MOVIES
For his first film in a decade, Director John Polson has chosen fellow Australian Peter Temple's award-winning crime novel Truth. The novel became the first work of genre fiction to win the prestigious Miles Franklin Literary Award in 2010. The story follows Melbourne Police Inspector Stephen Villani as he balances investigations into a murdered woman in a penthouse apartment and three men butchered in a sadistic rampage, while dealing with a tattoo-faced drug dealer corrupting his rebellious daughter and his own crumbling marriage.
Director Phillip Noyce (Patriot Games, Clear and Present Danger, The Bone Collector) is taking on a film adaptation of Firing Point, a yet-to-be-published sequel to the 2003 submarine thriller Final Bearing by George Wallace and Don Keith. The novel is about an untested submarine captain who must work with a Navy SEAL team to rescue the Russian president and avoid igniting World War III. (Hat tip to Omnimystery News.)
Steve Rose, writing for The Guardian, takes a look at crime television and film based in Melbourne, Australia, including the new thriller Animal Kingdom by writer and director, David Michôd. It's based on a true case of two policemen lured to investigate an abandoned car, then shot dead in cold blood in retaliation for a previous shooting.
Robert Downey Jr is rumored to be in talks to star in the film adaptation of Thomas Pynchon's mystery novel, Inherent Vice, an adaptation of the Thomas Pynchon mystery novel. Downey would play Larry "Doc" Sportello, a private eye based in Los Angeles in the late 1960s who is tracking down the killer of a woman's wealthy lover.
TV
It's "old home" week for actor Jamie Bamber and producer Ronald D. Moore, both of Battlestar Galactica fame, with Bamber set to star in a new Moore pilot for NBC, titled 17th Precinct. He joins already-cast Stockard Channing in the ensemble cop drama set in a fictional town where magic and supernatural elements rule over science.

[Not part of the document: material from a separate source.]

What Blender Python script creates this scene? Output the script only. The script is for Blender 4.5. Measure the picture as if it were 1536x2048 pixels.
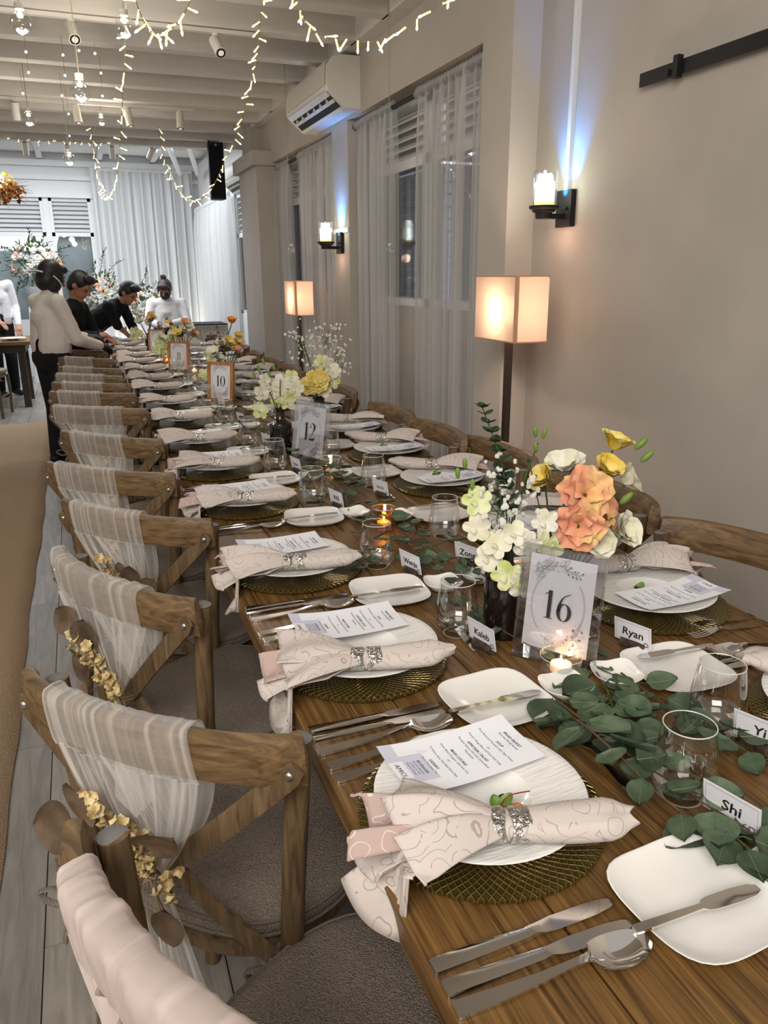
import bpy, bmesh, math, random
from mathutils import Vector, Matrix, Euler, noise
from math import sin, cos, pi, radians, sqrt, atan2
SC = bpy.context.scene
COL = SC.collection
for _o in list(bpy.data.objects):
    bpy.data.objects.remove(_o)
rnd = random.Random(7)

# ------------------------------------------------------------------ camera
CAMZ = 1.46
cd = bpy.data.cameras.new('camera')
cd.sensor_fit = 'VERTICAL'; cd.sensor_height = 36.0; cd.lens = 1538.0 / 2048.0 * 36.0
cd.clip_start = 0.03; cd.clip_end = 100
cam = bpy.data.objects.new('camera', cd); COL.objects.link(cam)
R = Matrix(((0.93248, 0.11259, -0.34324), (-0.36117, 0.27305, -0.89163), (-0.00667, 0.95539, 0.29528)))
m4 = R.to_4x4(); m4.translation = (0, 0, CAMZ)
cam.matrix_world = m4
SC.camera = cam

# ------------------------------------------------------------------ world, exposure, added fill lights
w = bpy.data.worlds.new('hall'); SC.world = w; w.use_nodes = True
w.node_tree.nodes['Background'].inputs[0].default_value = (1.0, 0.955, 0.90, 1)
w.node_tree.nodes['Background'].inputs[1].default_value = 0.31
vs = SC.view_settings
vs.view_transform = 'Standard'; vs.look = 'None'; vs.gamma = 1.0; vs.use_curve_mapping = False
vs.exposure = 0.55
SC.cycles.max_bounces = 6; SC.cycles.transparent_max_bounces = 20
SC.cycles.diffuse_bounces = 2; SC.cycles.glossy_bounces = 3; SC.cycles.transmission_bounces = 6
SC.cycles.caustics_reflective = False; SC.cycles.caustics_refractive = False
SC.cycles.sample_clamp_indirect = 4.0

def light(name, kind, loc, energy, col, size=0.1, target=None, spot=60, blend=0.6, parent=None):
    l = bpy.data.lights.new(name, kind); l.energy = energy; l.color = col
    if kind == 'AREA':
        l.shape = 'RECTANGLE'; l.size = size[0]; l.size_y = size[1]
    else:
        l.shadow_soft_size = size
    if kind == 'SPOT':
        l.spot_size = radians(spot); l.spot_blend = blend
    o = bpy.data.objects.new(name, l); COL.objects.link(o); o.location = loc
    if target is not None:
        d = Vector(target) - Vector(loc)
        o.rotation_euler = d.to_track_quat('-Z', 'Y').to_euler()
    if parent: o.parent = parent
    return o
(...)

Fresh on the heels of the announcement from NBC about a new police procedural for the fall schedule blending fairytale fiction with reality comes news that the lead role has already been cast. David Giuntoli (of the Real World...seriously!) will star in Grimm as a detective who "begins to see humans as 'beast/animals', and discovers he has a legacy, to protect 'humans' from these beasts."
Maria Bello (ER, Law & Order: Special Victims Unit) will take on the role made famous by Helen Mirren in the new Prime Suspect reboot, with English actor Toby Stephens playing her live-in boyfriend.
Four of the six NYPD rookie cop characters in the upcoming Robert De Niro-produced pilot Rookies have been cast: this week Judy Marte, Tom Reed and Stark Sands joined already-announced Leelee Sobieski in starring roles.
Ashley Judd may be nearing a deal for her first regular TV series role, in ABC's action series Missing (one of several working titles). Judd would play Becca Winstone, a devoted single mom and ex-CIA agent who travels to Europe to track down her 18-year-old son after he disappears in Italy where he'd been working on architecture fellowship.
PODCASTS/RADIO
For NPR, Alan Cheuse reviews two crime novels set in two very different parts of the world, The Devotion of Suspect X by Keigo Higashino (Japan), a story of murder, mathematics and rivalry, and Damage by John Lescroart (San Francisco), a tale of violence and revenge.